Work to complete:
Restate the opening lines of the material below word for word, stopping after the line that contains "COL = scn.collection".

Data provided:
--- begin ---

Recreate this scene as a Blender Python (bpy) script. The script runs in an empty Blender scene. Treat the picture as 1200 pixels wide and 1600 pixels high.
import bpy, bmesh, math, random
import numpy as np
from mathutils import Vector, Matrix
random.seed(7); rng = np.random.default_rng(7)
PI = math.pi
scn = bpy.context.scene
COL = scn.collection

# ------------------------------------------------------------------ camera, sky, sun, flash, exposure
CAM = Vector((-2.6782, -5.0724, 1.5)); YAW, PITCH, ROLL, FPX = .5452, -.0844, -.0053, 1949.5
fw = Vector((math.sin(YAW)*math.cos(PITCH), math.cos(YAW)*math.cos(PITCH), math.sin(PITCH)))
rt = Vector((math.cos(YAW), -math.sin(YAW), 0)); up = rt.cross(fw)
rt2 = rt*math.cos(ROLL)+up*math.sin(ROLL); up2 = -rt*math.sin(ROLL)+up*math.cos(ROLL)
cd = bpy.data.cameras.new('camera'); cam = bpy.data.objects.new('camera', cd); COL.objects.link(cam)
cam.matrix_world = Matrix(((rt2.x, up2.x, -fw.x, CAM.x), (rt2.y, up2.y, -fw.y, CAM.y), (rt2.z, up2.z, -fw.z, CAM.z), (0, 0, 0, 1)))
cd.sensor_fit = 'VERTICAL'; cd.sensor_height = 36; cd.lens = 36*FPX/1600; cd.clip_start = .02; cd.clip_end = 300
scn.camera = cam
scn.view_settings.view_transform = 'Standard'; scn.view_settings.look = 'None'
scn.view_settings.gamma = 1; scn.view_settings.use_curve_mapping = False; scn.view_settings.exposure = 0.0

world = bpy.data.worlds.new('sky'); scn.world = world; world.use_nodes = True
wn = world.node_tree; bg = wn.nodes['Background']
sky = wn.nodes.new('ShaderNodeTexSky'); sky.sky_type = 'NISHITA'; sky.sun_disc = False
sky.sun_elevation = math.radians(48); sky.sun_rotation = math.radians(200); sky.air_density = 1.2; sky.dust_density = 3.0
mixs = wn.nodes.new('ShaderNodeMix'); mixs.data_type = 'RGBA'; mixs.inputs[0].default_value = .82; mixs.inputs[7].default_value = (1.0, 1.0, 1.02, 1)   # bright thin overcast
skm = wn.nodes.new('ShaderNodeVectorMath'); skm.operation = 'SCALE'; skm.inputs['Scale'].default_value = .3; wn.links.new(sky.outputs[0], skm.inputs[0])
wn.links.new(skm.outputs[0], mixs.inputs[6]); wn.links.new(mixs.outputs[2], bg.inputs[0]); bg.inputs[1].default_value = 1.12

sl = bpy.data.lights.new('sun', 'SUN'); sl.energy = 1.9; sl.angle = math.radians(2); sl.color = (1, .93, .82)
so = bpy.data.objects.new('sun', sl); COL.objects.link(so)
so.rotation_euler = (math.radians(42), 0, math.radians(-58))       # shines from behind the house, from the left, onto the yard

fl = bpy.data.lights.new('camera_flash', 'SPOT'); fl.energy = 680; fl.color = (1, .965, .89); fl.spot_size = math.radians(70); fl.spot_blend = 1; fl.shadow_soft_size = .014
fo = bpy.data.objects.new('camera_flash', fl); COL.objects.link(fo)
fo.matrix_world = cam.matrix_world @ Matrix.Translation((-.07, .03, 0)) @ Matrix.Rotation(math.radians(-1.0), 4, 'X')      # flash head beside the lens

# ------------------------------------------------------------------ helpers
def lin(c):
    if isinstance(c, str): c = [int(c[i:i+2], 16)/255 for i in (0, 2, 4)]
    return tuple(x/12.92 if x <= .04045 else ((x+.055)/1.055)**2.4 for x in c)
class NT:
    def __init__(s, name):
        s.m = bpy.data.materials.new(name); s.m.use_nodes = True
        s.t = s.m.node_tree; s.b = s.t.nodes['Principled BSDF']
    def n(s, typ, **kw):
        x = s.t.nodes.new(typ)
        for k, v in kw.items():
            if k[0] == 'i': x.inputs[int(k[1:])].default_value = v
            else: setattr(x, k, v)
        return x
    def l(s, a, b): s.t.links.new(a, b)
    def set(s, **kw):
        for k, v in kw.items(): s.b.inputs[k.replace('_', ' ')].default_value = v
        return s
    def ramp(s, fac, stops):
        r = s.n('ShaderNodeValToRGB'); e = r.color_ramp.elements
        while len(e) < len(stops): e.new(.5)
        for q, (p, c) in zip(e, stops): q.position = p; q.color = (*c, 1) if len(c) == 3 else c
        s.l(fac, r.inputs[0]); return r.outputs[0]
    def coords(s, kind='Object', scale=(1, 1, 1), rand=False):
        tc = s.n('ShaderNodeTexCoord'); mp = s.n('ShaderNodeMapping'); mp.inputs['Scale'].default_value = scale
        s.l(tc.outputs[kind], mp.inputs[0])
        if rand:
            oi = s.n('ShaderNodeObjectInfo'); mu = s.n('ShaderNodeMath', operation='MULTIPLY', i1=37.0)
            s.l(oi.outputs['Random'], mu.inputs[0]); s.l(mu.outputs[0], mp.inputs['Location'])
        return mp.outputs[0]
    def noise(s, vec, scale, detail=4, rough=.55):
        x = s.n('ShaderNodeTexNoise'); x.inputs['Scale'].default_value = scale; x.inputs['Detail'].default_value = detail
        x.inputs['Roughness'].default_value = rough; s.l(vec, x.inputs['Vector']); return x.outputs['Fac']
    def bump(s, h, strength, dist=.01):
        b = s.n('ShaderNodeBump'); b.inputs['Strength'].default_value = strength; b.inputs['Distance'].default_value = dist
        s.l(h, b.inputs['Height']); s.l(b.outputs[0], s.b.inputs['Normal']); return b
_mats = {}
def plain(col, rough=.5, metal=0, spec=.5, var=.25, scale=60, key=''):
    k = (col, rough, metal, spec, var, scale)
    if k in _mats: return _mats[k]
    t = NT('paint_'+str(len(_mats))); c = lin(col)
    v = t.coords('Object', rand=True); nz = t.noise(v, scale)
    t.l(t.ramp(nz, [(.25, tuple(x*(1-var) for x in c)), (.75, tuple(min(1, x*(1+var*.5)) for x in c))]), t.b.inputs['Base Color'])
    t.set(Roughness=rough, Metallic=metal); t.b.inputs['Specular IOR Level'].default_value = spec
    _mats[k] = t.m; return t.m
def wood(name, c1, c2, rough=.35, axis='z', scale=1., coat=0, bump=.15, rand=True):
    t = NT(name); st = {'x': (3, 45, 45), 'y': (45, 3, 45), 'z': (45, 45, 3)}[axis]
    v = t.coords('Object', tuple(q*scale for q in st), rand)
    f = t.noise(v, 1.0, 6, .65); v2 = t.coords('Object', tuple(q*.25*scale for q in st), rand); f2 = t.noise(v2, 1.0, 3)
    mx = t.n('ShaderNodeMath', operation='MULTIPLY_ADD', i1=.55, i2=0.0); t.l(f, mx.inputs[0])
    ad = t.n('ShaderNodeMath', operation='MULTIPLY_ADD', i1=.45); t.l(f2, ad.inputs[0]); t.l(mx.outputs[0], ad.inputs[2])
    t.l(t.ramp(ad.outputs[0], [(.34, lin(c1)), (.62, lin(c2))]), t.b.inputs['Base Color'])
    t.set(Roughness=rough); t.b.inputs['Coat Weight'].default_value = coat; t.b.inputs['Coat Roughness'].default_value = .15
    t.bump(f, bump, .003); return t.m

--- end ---

Exercise response:
Recreate this scene as a Blender Python (bpy) script. The script runs in an empty Blender scene. Treat the picture as 1200 pixels wide and 1600 pixels high.
import bpy, bmesh, math, random
import numpy as np
from mathutils import Vector, Matrix
random.seed(7); rng = np.random.default_rng(7)
PI = math.pi
scn = bpy.context.scene
COL = scn.collection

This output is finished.